Trolley comeback killed by court
August 26, 2011
By John Ruch
Green Line trolleys won’t be running through central Jamaica Plain anytime soon—if ever—since a court quietly tossed out a lawsuit seeking their return in January, the Gazette has learned.
The end of the local Arborway Committee’s lawsuit finishes a trolley controversy that once consumed JP. But debate may linger in plans for the Arborway Yard bus facility, where the Arborway Committee still wants space reserved for trolley storage in case public opinion swings toward trolleys again. That land is slated to go for community-approved redevelopment.
The lawsuit’s end “makes the restoration of the Arborway streetcars much more difficult, but still not impossible or improbable,” said Arborway Committee chair Tobias Johnson. “We recognize at this point it’s a much longer-term process.”
Green Line trolleys, or streetcars, ran for a century on rails down S. Huntington Avenue and Centre and South streets between Heath Street and Forest Hills. In 1985, the MBTA “temporarily” suspended the service at Heath Street for maintenance reasons. The Route 39 bus acted as replacement service.
A previous lawsuit required trolley restoration by 1997 as an environmental mitigation for increased car pollution from the Big Dig. Planning happened fitfully in the 1990s and early 2000s as the deadline was missed.
Public opinion at first was largely pro-trolley, but split over the years into heated controversy. Critics, including Mayor Thomas Menino, said trolleys would block traffic and emergency vehicles, and would endanger bicyclists and pedestrians. Supporters called that fear-mongering and said trolleys would be cleaner, faster and more convenient than buses.
Meanwhile, the state kept trying to get out of trolley restoration and finally succeeded by rewriting an environmental regulation in 2006. Instead, it began planning Route 39 bus improvements, and the city paved over the old trolley tracks.
The Arborway Committee filed suit over that move in 2007, alleging it violated a contract—the original legal agreement requiring trolley restoration. But there is a three-year time limit on filing that kind of lawsuit. In 2009, a court ruled that if there was any contract violation—a point left undecided—it happened when the original deadline was missed in 1997, so the Arborway Committee was suing too late. An appeals court affirmed that decision in January.
“We have decided not to appeal” the decision any further, Johnson said. In the short term, he said, he mourns the loss of JP trolleys as “the definition of disinvestment” in public transit.
The only regional light rail project planned for the next 25 years, he noted, is a Green Line extension to Somerville, which was also required by the same Big Dig agreement.
But long-term, he said, the Arborway Committee still hopes for trolley restoration under different leaders and public pressure for alternative transportation.
“We know the mayor will not be the mayor forever,” said Johnson. “We just don’t have a mayor in Boston who supports public transit.”

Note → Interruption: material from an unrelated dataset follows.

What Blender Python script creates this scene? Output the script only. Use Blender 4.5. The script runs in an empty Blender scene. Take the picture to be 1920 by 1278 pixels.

“We hope the city and state will eventually see the light,” he added. “The future can only get better.”
For that reason, Johnson said, the Arborway Committee wants trolleys to remain part of the plan for the Arborway Yard, the long-delayed bus facility at Washington Street and the Arborway. If that plan gets federal funding this year, about 8 acres of the site will go for community-approved redevelopment.
The plan also includes eight-tenths of an acre set aside for trolley parking in the event of restoration. Otherwise, that land will be added to the community redevelopment area for a total of nearly 9 acres, according to MBTA spokesperson Joe Pesaturo.
“We do want that land reserved for streetcars,” even though the lawsuit is finished, Johnson said.
“I understand his viewpoint,” said Henry Allen, chair of the Community Planning Committee for the Arborway Yard, a resident group advising the MBTA on the bus facility. But, Allen added in an email to the Gazette, the legal agreement for the bus facility plan says that “once all legal avenues seeking to restore trolley service had been exhausted, then the land reserved for the trolleys would revert to the City for community redevelopment.”
Johnson said the Arborway Committee will continue general public transit advocacy, with members serving on the current Casey Overpass replacement advisory group and the former Route 39 improvement advisory group. The Arborway Committee is also keeping an eye on possible MBTA attempts to reduce or kill Green Line service further between Brigham Circle and Heath Street, he said.